Does anybody know how to solve this question?
a) Find the arc length function for the curve measured from the point P in the direction of increasing t from P and then reparametrize the curve with respect to arc length starting from P.
b) Find the point 4 units along the curve (in the direction of increasing t) from P.
r(t)=e^t sin(t)i+ e^t cos(t)j+ √(2e^t)k P(0,1, √2)
This is what I did for a). I will show b) later
r'(t)=e^t (cos(t)+sin(t))I+e^t (cos(t)-sin(t))+ e^t /√(2e^t)
lr'(t)l=√[(e^t (cos(t)+sin(t)))^2+(e^t (cos(t)-sin(t)))^2+ (e^t /√(2e^t))^2]
lr'(t)l=√[(e^2t +(cos^2 (t)+sin^2 (t))+ cos(t)+sin(t)+ e^2t (cos^2 (t)+sin^2 (t)) -cos(t)+sin(t)+ (e^2t) /2e^t]
lr'(t)l=√[e^2t + e^2t + (e^2t)/2e^t]
lr'(t)l=√[2e^2t + (e^2t)/2e^t]
lr'(t)l=√[(4e^3t)/2e^t + (e^2t)/2e^t]
lr'(t)l=√[(4e^3t +e^2t )/2e^t]
lr'(t)l=√[(2e^2t +(e^t )/2]
Fid I do it right and what next?
To find the arc length function for the curve and reparameterize it with respect to arc length, you have taken the correct steps for finding the magnitude of the derivative, but made a few errors in simplifying the expression.
Let's go through the process step by step to make sure we get the correct answer.
1) Find the derivative:
r'(t) = e^t (cos(t) + sin(t))i + e^t (cos(t) - sin(t))j + e^t / √(2e^t)k
2) Find the magnitude of the derivative:
| r'(t) | = √[(e^t (cos(t) + sin(t)))^2 + (e^t (cos(t) - sin(t)))^2 + (e^t / √(2e^t))^2]
= √[e^2t(cos^2(t) + sin^2(t) + 2cos(t)sin(t) + cos^2(t) + sin^2(t) + e^2t / (2e^t))]
= √[2e^2t + (e^2t / 2e^t)]
= √[2e^2t + (e^t / 2)]
3) Integrating the magnitude to find the arc length function:
s(t) = ∫ | r'(t) | dt
= ∫ √[2e^2t + (e^t / 2)] dt
This integral can be quite challenging to solve analytically. If you need an exact solution, you might consider using numerical methods or specialized software to obtain the arc length function.

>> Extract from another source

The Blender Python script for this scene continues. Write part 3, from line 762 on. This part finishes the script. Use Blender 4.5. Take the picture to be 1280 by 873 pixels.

Once you have the arc length function s(t), you can proceed to part (b) of the question, which asks you to find the point 4 units along the curve (in the direction of increasing t) from P. To do this, you would need to solve the equation s(t) - s(0) = 4 for t. Once you find the value of t, substitute it into the equation r(t) to get the corresponding point on the curve.